Ante la polémica entre los socios del Gobierno Vasco, les animo a que impulsen desde las universidades un concurso de tesis de fin de carrera titulado: “Estudio y balance socioeconómico del fenómeno migratorio”, analizado desde el binomio aportación/detracción y acogida/expulsión. Sería un reflejo fiel del impacto económico y social que supone este fenómeno para cada país, comunidad autónoma, región o territorio… aunque el resultado nos deje en evidencia.
La precariedad salarial y la temporalidad son dos constantes de nuestro sistema productivo. Conozco a amigos cercanos a la jubilación, dedicados a oficios como la herrería o la ebanistería, que no encuentran relevo generacional y deben rechazar encargos. Esto revela una falta de coordinación entre el sistema educativo y los gremios, quizás también una insuficiente política de incentivos o exenciones fiscales para quienes contratan aprendices. Mientras tanto, Ikea, Amazon y el “mundo feliz” se llevan la delantera.
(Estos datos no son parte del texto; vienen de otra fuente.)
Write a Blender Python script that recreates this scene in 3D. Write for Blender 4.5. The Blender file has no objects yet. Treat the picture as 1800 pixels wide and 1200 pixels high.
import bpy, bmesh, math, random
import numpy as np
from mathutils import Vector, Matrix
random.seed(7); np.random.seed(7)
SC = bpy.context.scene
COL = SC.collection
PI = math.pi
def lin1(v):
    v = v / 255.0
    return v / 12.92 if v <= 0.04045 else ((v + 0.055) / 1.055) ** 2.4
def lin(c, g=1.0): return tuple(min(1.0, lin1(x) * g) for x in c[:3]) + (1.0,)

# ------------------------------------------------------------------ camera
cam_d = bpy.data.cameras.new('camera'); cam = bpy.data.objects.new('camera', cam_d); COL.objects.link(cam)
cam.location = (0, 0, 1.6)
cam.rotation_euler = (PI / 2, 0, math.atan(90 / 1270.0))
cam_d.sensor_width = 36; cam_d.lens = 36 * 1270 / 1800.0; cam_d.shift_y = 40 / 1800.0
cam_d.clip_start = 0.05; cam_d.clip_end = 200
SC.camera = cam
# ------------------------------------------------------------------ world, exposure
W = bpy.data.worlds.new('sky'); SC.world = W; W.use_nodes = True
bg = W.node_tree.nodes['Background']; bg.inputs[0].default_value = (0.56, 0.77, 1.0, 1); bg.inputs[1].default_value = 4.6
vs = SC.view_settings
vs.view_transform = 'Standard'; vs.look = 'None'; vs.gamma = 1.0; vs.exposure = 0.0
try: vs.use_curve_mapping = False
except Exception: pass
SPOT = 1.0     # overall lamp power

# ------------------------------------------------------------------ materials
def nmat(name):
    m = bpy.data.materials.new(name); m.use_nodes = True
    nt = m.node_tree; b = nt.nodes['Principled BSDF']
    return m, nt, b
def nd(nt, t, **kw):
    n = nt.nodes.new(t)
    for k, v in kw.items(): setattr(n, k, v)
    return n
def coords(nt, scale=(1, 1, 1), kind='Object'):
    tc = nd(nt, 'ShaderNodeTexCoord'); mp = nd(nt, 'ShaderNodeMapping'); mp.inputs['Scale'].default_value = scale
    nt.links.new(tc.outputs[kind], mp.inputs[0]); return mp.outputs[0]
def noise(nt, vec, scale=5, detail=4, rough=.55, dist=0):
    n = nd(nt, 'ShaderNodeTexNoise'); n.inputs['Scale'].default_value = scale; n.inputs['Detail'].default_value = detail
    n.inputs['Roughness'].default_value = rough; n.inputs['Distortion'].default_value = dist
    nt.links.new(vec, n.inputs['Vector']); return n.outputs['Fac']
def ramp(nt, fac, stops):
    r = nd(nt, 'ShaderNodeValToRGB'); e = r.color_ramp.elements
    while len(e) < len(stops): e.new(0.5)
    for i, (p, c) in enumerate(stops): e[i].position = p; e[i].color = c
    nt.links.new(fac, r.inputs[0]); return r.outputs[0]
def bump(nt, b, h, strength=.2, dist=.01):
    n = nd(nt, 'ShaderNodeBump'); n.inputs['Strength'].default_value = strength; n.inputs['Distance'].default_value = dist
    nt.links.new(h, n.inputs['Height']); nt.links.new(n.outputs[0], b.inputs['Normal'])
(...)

Es urgente repensar la educación y la formación, vinculándolas a empleos reales y estables. De lo contrario, el éxodo de talento continuará. La mentalidad de nuestros gobernantes parece cambiar solo en sus discursos y escenificaciones, sin afrontar que la falta de oportunidades reales para los jóvenes les impide elegir libremente entre quedarse o emigrar.
Hoy por hoy, esa opción no existe. Los jóvenes cualificados se sienten estafados y atrapados en un atolladero social, laboral, económico, cultural y generacional. Si ni los empresarios van a tomar la iniciativa —por miedo a perder beneficios— ni el Gobierno quiere invertir donde debe, ¿qué futuro le queda a este país?
Me sumo a ese 20% de jóvenes que prefieren un sistema menos democrático que este. No por ideología, sino por hastío.
Vivimos bajo gobiernos moralmente incorregibles, apadrinados por quienes han hecho de la inmoralidad su negocio. Ellos son la nube sobre el futuro de nuestros hijos y nietos, en un planeta donde hay recursos de sobra para todos… salvo para su codicia.
Hoy ha amanecido sin nubes. No podemos quedarnos mirando hasta donde alcanza la vista. Si cambiáramos la dirección de nuestra mirada, cambiaría el mundo.
Mirémonos. Solo ahí está lo real: el “Soy”.